Короткие забавные сценки кёгэн требуют особого мастерства: канонические жесты и позы должны сочетаться с умением актера находить собственные выразительные средства.
В кёгэн могут выступать только мужчины и только представители династии. История жанра насчитывает 600 лет, а семья Сигэяма из Киото, которая давала мастер-класс в центре “На Страстном”, — 400. Старейший представитель семьи Сигэяма — Сеннодзё (ему 84 года!) объяснил, что иероглиф “кёгэн” обозначает шутки, интригу и ложь, а артисты кёгэн — веселые обманщики. Они играют несуществующими предметами и заставляют видеть невидимое в пустом пространстве — зрителям же нужно включить воображение и стать доверчивыми, как дети. К слову, этот принцип оказал огромное влияние на европейцев. Самый известный спектакль Питера Брука “Сон в летнюю ночь” построен во многом на открытиях традиционного японского театра. Часть этих открытий московские зрители увидели в оригинале.

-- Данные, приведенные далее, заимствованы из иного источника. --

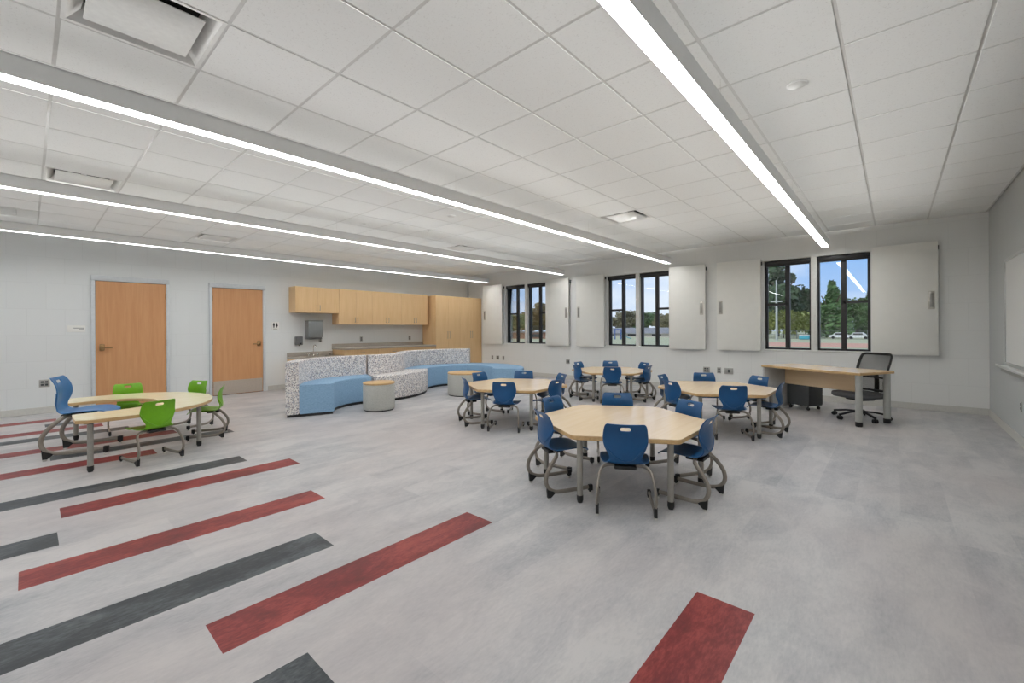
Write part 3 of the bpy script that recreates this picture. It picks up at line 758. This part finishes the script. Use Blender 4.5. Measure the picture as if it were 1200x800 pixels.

Первым был сыгран древний фарс “Привязанный к палке”. Хозяин, боясь, что в его отсутствие слуги выпьют саке, привязывает одному из них палку к плечам, второму связывает руки за спиной и уходит. Но двое изворотливых слуг умудряются напоить друг друга. Один из самых смешных моментов — когда привязанный к палке слуга держит большую глубокую крышку с саке и понимает, что не может поднести ее ко рту. С горя он начинает плескать саке на себя, а потом уже дает выпить второму слуге — лишь бы добро не пропало. Однако скоро за их спиной возникает хозяин, и все трое замирают на секунду в одной фронтальной композиции, потом в другой — как бы ставя ряд точек, обозначающих кульминацию события. Развязка не заставляет себя долго ждать: хозяин выгоняет подвыпивших и очень довольных собой слуг.
Второй фарс относится к “новым”. После войны канонический набор сюжетов стал пополняться, и теперь сценарии кёгэн пишут даже философы и научные фантасты. Но “Полоскальня на реке” не так радикально современна, ее сюжет заимствован из средневекового французского фарса. Забитый муж вынужден выполнять всю работу по дому, выслушивая попреки от жены и тещи (ее играет в маске сам Сигэяма Сеннодзё). Наконец он просит составить список этих работ, сверх которого он ничего не будет делать. И когда жена, погнавшись за своим уплывающим по реке кимоно, падает и начинает тонуть, он никак не хочет ее спасать. Потом все же помогает — и жена, выбравшись на берег, снова начинает его колотить.
Эти сценки понятны без языка, их можно смотреть с удовольствием, не зная предыстории и философии жанра. Но они дарят зрителю самое чудо человеческого общения — то, что актер Дэами Мотокиё в своем трактате назвал “цветком”.